On entend en occident, qu’il y a de la division, de la colère contre le Hezbollah. Quel est l’état d’esprit réel des Libanais ?
Il y a une division qui existe au Liban, dans toute la société et au sein mêmes des communautés, y compris chez les Chiites. La division n’est certainement pas liée à un quelconque soutien à Israël. Personne au Liban, aucun citoyen ne rejette le Hezbollah en raison d’un soutien à Israël. Hezbollah fait partie du système politique libanais et les désaccords sont anciens. Il a joué un rôle négatif en 2019 pendant le mouvement révolutionnaire au Liban où les jeunes rejetaient le système confessionnel.
Mais les débats tiennent aussi à sa réaction après le 7 octobre en s’inscrivant dans l’axe de la résistance contre Israël. Le débat existe à propos du Hezbollah, en tant qu’organisation armée, qui joue un rôle important dans la politique libanaise.
Tout cela a engendré des divisions que l’on ne peut nier, qui parfois sont légitimes, mais qui doivent être discutées entre les Libanais. Mais tout cela se passe dans un contexte où il n’y a pas d’État en capacité de défendre les Libanais. En l’absence d’un État capable de défendre les Libanais, de protéger la souveraineté du sud, il y a une division.
Mais aujourd’hui, ce qu’il faut bien comprendre, c’est qu’après tous les massacres, les Libanais sont très unis, très solidaires.
Depuis mardi, surtout depuis l’attaque des bipeurs, des milliers de Libanais ont donné leur sang, tous les Libanais se sont déclarés prêts à accueillir des réfugiés chez eux. C’est un sentiment très fort de solidarité.
Des dirigeants israéliens disent qu’il faudrait faire au Liban ce qui est fait à Gaza, et aucun dirigeant des « grandes puissances » ne trouve quelque chose à redire. Quel est ton point de vue sur des tels propos.
Il est clair que Netanyahou veut attaquer. On a aujourd’hui plus de 500 victimes, des civils, dont des femmes, des enfants. C’est clair pour nous que Netanyahou veut faire la même chose au Sud-Liban que ce qu’il fait à Gaza. il se moque des civils, et il utilise le Hezbollah comme prétexte. Il veut conquérir le Sud-Liban jusqu’au fleuve Litanie parce qu’il considère que c’est un besoin économique et vital pour son pays.
Il veut une guerre régionale, parce qu’il a aussi un problème interne dans son pays. Il sait que si la guerre se termine, il sera condamné, tenu responsable de ce qui s’est passé le 7 octobre et avec sa gestion du dossier des otages, il a besoin d’une victoire pour rayonner dans son pays, pour la vendre à sa population.

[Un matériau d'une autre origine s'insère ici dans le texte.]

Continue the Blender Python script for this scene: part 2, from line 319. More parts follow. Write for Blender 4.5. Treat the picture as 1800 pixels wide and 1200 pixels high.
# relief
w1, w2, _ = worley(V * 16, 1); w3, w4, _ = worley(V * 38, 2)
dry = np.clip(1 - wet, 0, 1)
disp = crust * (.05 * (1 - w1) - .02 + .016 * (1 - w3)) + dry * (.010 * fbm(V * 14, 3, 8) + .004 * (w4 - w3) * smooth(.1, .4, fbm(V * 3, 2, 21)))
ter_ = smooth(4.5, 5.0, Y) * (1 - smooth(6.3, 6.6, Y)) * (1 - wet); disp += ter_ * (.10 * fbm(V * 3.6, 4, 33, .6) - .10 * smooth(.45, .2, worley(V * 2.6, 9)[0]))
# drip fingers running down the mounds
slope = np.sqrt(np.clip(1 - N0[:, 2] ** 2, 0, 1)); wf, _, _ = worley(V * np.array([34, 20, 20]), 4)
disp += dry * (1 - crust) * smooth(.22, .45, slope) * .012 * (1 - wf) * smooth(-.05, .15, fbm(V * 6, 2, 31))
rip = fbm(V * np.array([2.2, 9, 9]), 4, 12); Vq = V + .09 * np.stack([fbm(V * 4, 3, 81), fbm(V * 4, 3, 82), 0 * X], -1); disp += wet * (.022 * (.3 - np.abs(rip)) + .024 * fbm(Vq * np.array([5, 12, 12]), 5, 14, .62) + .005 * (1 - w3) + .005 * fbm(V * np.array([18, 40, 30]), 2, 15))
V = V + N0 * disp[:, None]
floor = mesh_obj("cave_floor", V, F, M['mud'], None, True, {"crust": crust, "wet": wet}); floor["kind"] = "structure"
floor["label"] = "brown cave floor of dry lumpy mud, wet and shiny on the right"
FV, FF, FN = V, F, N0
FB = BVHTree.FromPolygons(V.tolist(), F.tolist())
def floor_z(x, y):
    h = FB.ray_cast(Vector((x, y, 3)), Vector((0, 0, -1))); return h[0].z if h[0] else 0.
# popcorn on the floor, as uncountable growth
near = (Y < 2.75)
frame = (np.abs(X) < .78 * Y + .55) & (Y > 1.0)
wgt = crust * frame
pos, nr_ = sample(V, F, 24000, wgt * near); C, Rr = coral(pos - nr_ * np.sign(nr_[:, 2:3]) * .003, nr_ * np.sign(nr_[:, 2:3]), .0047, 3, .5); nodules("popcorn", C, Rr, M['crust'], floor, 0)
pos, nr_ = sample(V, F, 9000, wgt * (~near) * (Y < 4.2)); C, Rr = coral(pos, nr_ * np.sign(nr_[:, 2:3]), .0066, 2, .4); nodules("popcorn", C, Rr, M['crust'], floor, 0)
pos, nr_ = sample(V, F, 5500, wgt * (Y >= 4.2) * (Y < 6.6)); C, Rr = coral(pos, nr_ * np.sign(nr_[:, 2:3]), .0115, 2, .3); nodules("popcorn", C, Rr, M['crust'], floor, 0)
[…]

Aujourd’hui on a 500 morts au Liban, et le nombre s’accroît. Les grandes puissances sont complices de ce qu’il se passe aujourd’hui. Durant la guerre de 2006, il y avait déjà eu plus de 1 000 morts en un mois.

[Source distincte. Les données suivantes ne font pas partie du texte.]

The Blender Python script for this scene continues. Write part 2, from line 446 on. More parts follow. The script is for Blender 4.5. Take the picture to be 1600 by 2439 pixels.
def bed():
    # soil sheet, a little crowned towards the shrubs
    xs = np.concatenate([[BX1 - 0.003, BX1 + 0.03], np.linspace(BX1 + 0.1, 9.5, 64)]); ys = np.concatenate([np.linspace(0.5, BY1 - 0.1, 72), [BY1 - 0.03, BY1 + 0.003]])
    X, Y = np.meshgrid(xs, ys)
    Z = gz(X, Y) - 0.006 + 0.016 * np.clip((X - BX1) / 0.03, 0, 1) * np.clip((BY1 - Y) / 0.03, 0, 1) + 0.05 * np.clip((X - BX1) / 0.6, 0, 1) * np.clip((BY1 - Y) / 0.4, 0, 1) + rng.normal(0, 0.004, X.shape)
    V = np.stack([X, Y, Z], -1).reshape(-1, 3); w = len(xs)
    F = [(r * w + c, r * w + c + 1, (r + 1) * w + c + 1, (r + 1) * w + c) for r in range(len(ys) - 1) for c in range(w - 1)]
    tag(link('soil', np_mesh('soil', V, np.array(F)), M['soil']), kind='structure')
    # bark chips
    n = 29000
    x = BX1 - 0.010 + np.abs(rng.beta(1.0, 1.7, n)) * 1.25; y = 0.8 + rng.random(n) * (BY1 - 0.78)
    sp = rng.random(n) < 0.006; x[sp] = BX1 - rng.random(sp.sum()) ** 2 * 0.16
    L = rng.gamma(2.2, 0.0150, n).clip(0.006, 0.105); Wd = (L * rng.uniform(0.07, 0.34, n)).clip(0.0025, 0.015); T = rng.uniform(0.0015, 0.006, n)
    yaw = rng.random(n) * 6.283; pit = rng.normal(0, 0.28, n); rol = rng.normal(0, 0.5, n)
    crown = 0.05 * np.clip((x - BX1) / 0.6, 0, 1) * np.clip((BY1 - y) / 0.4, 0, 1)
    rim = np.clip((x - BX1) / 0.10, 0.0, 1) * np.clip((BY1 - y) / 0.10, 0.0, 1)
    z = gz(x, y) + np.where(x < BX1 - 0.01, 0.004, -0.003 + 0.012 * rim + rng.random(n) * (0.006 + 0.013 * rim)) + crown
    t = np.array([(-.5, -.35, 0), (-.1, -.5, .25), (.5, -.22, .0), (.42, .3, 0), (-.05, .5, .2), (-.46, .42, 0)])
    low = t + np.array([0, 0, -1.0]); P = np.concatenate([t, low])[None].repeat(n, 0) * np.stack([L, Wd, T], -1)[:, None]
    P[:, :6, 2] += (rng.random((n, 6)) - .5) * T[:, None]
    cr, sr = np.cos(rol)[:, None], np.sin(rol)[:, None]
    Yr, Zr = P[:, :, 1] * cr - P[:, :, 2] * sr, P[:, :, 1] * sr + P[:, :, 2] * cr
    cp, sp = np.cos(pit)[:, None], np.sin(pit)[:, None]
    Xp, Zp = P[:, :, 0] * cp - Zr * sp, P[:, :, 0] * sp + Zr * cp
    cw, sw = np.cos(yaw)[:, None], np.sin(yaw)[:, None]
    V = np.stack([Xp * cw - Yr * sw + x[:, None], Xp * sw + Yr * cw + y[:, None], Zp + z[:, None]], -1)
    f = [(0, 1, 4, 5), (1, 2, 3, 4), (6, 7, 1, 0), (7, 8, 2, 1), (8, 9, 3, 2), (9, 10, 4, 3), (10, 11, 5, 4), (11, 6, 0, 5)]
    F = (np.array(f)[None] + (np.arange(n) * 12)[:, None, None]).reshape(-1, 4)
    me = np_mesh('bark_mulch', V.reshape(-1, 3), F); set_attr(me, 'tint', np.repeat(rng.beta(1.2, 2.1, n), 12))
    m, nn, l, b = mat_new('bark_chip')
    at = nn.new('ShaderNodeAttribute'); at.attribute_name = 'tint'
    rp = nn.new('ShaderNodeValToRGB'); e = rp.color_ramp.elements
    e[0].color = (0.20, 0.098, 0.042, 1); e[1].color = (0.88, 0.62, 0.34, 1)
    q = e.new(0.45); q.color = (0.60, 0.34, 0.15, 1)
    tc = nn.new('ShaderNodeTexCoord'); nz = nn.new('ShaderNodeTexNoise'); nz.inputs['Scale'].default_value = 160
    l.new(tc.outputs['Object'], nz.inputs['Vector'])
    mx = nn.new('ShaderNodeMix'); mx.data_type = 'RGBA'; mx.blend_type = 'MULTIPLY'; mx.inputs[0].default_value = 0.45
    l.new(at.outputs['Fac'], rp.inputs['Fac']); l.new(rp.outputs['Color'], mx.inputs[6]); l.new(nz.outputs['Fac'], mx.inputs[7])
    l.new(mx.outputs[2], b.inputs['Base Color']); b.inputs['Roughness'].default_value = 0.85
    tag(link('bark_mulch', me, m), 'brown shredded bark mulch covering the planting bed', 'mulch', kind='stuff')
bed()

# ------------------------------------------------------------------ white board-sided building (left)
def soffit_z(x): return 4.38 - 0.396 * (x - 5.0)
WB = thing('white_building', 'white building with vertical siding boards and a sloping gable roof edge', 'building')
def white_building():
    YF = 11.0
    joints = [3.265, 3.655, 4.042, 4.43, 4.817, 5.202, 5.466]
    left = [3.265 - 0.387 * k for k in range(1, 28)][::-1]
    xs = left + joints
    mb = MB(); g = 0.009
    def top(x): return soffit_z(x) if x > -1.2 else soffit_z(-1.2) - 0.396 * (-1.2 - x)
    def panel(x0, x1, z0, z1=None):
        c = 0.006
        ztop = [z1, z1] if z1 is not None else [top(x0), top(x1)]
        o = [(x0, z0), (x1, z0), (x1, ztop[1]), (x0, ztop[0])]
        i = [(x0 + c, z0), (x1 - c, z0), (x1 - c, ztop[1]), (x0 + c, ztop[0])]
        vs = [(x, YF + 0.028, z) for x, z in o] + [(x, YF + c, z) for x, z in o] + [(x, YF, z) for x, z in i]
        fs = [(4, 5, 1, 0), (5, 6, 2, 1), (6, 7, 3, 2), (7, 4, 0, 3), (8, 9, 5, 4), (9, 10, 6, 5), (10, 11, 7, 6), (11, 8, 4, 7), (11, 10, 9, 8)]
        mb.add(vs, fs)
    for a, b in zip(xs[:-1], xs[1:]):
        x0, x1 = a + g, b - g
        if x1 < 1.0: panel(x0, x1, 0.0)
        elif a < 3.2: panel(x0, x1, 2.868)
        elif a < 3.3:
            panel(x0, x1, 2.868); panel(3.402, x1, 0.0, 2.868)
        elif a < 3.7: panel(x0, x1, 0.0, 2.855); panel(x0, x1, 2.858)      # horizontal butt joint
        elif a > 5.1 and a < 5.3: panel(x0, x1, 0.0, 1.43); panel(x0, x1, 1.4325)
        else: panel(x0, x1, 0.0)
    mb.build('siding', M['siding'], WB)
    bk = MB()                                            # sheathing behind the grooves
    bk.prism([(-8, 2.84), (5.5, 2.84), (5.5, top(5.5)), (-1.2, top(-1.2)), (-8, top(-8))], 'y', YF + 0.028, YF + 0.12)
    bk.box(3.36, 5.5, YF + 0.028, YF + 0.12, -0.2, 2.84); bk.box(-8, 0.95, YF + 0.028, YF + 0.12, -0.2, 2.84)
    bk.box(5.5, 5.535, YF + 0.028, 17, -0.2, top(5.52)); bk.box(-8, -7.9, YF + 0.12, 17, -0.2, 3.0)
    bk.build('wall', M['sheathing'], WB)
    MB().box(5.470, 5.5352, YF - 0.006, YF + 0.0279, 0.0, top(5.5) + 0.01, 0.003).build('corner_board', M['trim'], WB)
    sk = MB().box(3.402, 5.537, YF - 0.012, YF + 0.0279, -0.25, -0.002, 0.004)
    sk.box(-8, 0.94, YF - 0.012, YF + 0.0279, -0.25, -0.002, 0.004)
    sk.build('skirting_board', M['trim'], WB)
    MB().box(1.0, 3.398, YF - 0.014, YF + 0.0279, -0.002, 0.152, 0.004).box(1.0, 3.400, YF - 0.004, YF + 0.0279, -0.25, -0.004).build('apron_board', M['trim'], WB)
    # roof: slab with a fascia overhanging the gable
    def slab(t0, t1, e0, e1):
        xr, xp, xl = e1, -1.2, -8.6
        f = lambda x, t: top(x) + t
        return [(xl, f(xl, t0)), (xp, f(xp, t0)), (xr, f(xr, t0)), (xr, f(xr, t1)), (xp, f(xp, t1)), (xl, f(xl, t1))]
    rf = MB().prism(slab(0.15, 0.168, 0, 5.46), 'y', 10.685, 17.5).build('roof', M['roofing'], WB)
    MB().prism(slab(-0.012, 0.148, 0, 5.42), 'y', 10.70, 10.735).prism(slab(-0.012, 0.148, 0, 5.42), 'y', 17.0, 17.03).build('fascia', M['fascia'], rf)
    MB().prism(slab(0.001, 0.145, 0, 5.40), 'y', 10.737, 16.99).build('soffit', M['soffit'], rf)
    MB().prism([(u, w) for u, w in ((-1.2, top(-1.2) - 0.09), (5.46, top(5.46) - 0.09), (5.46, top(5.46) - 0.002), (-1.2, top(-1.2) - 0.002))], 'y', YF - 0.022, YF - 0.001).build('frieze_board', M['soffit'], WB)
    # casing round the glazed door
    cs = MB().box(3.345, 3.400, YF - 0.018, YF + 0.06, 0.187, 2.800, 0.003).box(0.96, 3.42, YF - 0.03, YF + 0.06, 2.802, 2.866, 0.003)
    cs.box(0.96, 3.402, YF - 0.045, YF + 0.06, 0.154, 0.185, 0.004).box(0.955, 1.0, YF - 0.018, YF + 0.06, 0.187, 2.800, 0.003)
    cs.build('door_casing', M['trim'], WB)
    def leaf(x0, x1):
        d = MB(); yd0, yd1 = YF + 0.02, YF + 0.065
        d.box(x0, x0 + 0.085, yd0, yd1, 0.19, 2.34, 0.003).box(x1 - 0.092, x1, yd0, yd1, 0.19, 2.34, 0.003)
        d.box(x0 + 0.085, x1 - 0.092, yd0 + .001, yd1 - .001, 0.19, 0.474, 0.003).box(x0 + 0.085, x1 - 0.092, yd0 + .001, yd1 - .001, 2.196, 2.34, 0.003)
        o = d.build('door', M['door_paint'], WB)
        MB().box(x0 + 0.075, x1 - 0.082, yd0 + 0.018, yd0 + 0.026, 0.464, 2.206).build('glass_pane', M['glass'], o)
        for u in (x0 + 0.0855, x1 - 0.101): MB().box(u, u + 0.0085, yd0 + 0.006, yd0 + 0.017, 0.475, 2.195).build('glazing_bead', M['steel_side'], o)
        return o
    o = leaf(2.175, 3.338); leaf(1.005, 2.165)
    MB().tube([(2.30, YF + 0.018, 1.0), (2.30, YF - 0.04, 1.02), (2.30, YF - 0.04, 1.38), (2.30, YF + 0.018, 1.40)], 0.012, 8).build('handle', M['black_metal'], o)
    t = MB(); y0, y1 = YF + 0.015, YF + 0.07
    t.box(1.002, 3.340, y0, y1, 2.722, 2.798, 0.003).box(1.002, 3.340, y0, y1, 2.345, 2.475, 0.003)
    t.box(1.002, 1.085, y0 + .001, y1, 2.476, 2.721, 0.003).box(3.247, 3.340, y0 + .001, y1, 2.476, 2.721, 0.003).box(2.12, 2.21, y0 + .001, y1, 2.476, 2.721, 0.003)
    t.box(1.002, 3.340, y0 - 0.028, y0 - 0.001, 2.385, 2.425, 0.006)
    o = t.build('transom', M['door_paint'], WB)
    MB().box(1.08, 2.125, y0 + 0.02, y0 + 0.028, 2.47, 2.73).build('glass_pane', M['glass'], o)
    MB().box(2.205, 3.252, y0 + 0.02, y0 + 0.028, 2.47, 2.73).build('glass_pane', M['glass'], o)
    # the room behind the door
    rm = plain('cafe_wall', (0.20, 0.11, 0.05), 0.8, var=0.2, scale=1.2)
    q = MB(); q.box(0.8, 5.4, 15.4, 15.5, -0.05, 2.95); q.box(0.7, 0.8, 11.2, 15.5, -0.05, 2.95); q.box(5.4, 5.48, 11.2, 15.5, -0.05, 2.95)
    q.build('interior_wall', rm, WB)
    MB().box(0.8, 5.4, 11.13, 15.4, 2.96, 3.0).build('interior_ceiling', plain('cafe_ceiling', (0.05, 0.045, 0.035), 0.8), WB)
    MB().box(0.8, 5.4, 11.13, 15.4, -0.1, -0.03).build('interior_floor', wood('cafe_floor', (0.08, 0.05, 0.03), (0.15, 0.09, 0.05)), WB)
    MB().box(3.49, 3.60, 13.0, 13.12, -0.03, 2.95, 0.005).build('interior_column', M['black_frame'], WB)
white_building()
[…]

Les grandes puissances, la France, les États-Unis, l’Allemagne, et l’occident en général sont complices du massacre. Ils ne se sont pas prononcés sur Gaza et sont dans le silence pour le Sud-Liban, ce qui ne peut qu’entraîner plus de guerres, plus de victimes.
Il faut que les mouvements démocratiques dans le monde se mobilisent pour exiger un cessez-le-feu, cesser d’envoyer des armes à Israël, dont le seul objectif est de conquérir des territoires, ce qui revient à massacrer des populations entières. Rien ne peut justifier cela.

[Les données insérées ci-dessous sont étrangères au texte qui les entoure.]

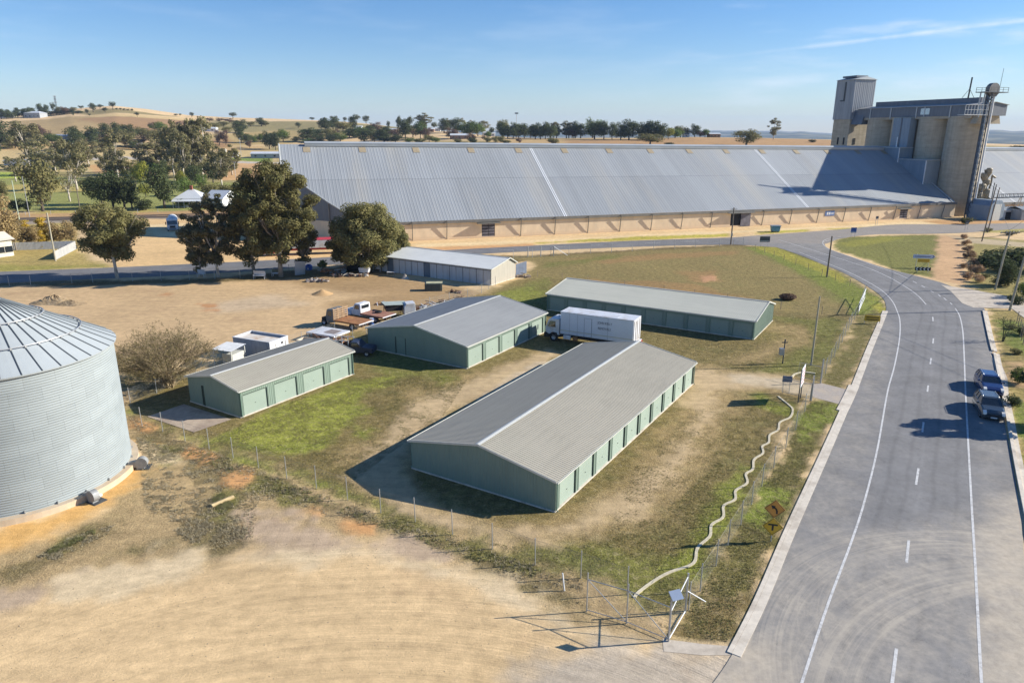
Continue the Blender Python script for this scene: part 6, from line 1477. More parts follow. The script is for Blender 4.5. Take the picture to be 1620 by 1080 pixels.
def slatbed(root, L, W, z, mat, x0):
    b = MB()
    for i in range(int(W/.2)): b.box2((x0, i*.2+.005, z), (x0+L, i*.2+.195, z+.05))
    b.box2((x0-.03, -.03, z-.12), (x0+L+.03, 0, z+.06)).box2((x0-.03, W, z-.12), (x0+L+.03, W+.03, z+.06))
    return b.build('tray', mat, root)
# rusty slat sided flatbed
f1 = empty('flatbed_truck', (-24.1, 87.55, 0), R(-30), 'old flatbed truck with a rusty tray and slatted headboard, nearer the small sheds', 'truck', 'old flatbed trucks in the yard')
slatbed(f1, 4.1, 2.6, 1.0, m_rusty, 1.75)
mb = MB()
for i in range(5): mb.box2((1.68, 0, 1.15+i*.27), (1.74, 2.6, 1.28+i*.27))
for yy in (.0, .85, 1.7, 2.5): mb.box2((1.62, yy, 1.0), (1.68, yy+.1, 2.5))
mb.build('headboard', M_plain('weathered_timber', (.36, .24, .14, 1), .9, 0, .25, 3), f1)
mb = MB().prism([(.1, .6), (.05, 1.3), (.25, 2.1), (.45, 2.28), (1.4, 2.3), (1.5, 2.1), (1.5, .6)], (0, .3, 0), (1, 0, 0), (0, 0, 1), (0, 1, 0), 2.0)
c1 = mb.build('cab', M_plain('faded_grey_cab', (.17, .175, .17, 1), .7, .1, .3, 1.5, .3, (.28, .18, .1, 1), 1), f1, bevel=.06)
MB().prism([(.35, 1.4), (.5, 2.0), (1.1, 2.02), (1.1, 1.4)], (0, .285, 0), (1, 0, 0), (0, 0, 1), (0, 1, 0), 2.03).build('side_window', m_glass, c1)
MB().prism([(.0, 1.38), (.2, 2.02), (.24, 2.0), (.05, 1.38)], (.02, .45, 0), (1, 0, 0), (0, 0, 1), (0, 1, 0), 1.7).build('windscreen', m_glass, c1)
MB().prism([(-.9, .55), (-.9, 1.0), (-.2, 1.15), (.1, 1.2), (.1, .55)], (0, .5, 0), (1, 0, 0), (0, 0, 1), (0, 1, 0), 1.6).build('bonnet', m_chassis, f1, bevel=.05)
MB().box2((0, .8, .55), (5.8, .95, .8)).box2((0, 1.65, .55), (5.8, 1.8, .8)).build('chassis', m_rustd, f1)
MB().box2((5.86, 0, .88), (5.92, 2.6, 1.02)).build('tail_board', m_whitep, f1)
for (x_, y_) in ((-.35, .4), (-.35, 2.2), (4.4, .35), (4.4, 2.25)): wheel(f1, x_, y_, .43, .26, -1 if y_ < 1 else 1)
# white cabbed flatbed
f2 = empty('flatbed_truck', (-22.8, 91.9, 0), R(-32), 'old flatbed truck with a rounded white cab, tyre lying on its tray', 'truck', 'old flatbed trucks in the yard')
slatbed(f2, 3.9, 2.6, 1.0, M_plain('red_brown_tray', (.30, .15, .11, 1), .85, .05, .2, 2, .2, (.4, .24, .15, 1), 1), 3.3)
m_wc = M_plain('chalky_white_paint', (.66, .67, .68, 1), .55, 0, .1, 1, .3, (.36, .4, .5, 1), .7)
mb = MB().prism([(1.55, .55), (1.55, 1.35), (1.95, 2.05), (2.1, 2.15), (2.95, 2.15), (3.05, 2.0), (3.1, .55)], (0, .35, 0), (1, 0, 0), (0, 0, 1), (0, 1, 0), 1.9)
c2 = mb.build('cab', m_wc, f2, bevel=.1)
MB().prism([(.0, .5), (.0, 1.05), (.35, 1.25), (1.6, 1.38), (1.6, .5)], (0, .45, 0), (1, 0, 0), (0, 0, 1), (0, 1, 0), 1.7).build('bonnet', m_wc, f2, bevel=.12)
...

La division existe également au sein des partis de gauche et même s’ils restent très solidaires avec la population du sud, certains considèrent que le rôle du Hezbollah depuis le 8 octobre est plutôt négatif et que la défense et la protection du système confessionnel, qui est un système lié au libéralisme, ne peuvent pas faire partie de la solution. Cela fait partie des débats dans les organisations libanaises.
Au-delà de cet aspect, nous considérons qu’il est essentiel aujourd’hui de mettre les divisions de côté et de mettre tous nos efforts dans la construction du mouvement syndical, dans la solidarité, dans l’entraide qui ne fait pas de différence entre les confessions et communautés.
Aujourd’hui, le sang coule au Liban, il n’y a pas d’État, il n’y a pas de système qui fonctionne, alors on a besoin d’un mouvement solidaire, qui puisse créer des alliances populaires, des comités dans les villages, dans les villes, qui aide les gens à s’organiser. Tout en disant qu’Israël utilise le Hezbollah comme prétexte.
Il faut bien voir que même dans les villages que l’on dit dominés par le Hezbollah, il y a des civils, des gens qui ne sont pas d’accord, il y a une diversité et quoi qu’il en soit, rien ne peut justifier les massacres commis par les Israéliens.
Mettre en avant une responsabilité du Hezbollah, en faire un prétexte, cela revient à légitimer l’agression, les massacres contre les civils. Le plus important aujourd’hui c’est affronter tous les discours qui légitiment l’agression israélienne et défendre l’objectif du cessez-le-feu. La guerre ne résoudra rien, le problème est politique.
Le problème est celui de la colonisation de la Palestine, du sionisme, de l’impérialisme qui soutient un État, celui d’Israël qu’il utilise pour dominer la région, même si c’est au détriment du sang palestinien, du sang libanais. Le problème est politique et pour y répondre au Liban, on a besoin d’unité, d’un État qui fonctionne, face à Israël qui cherche à conquérir une partie du Liban, et qui nous menace depuis plus de 75 ans.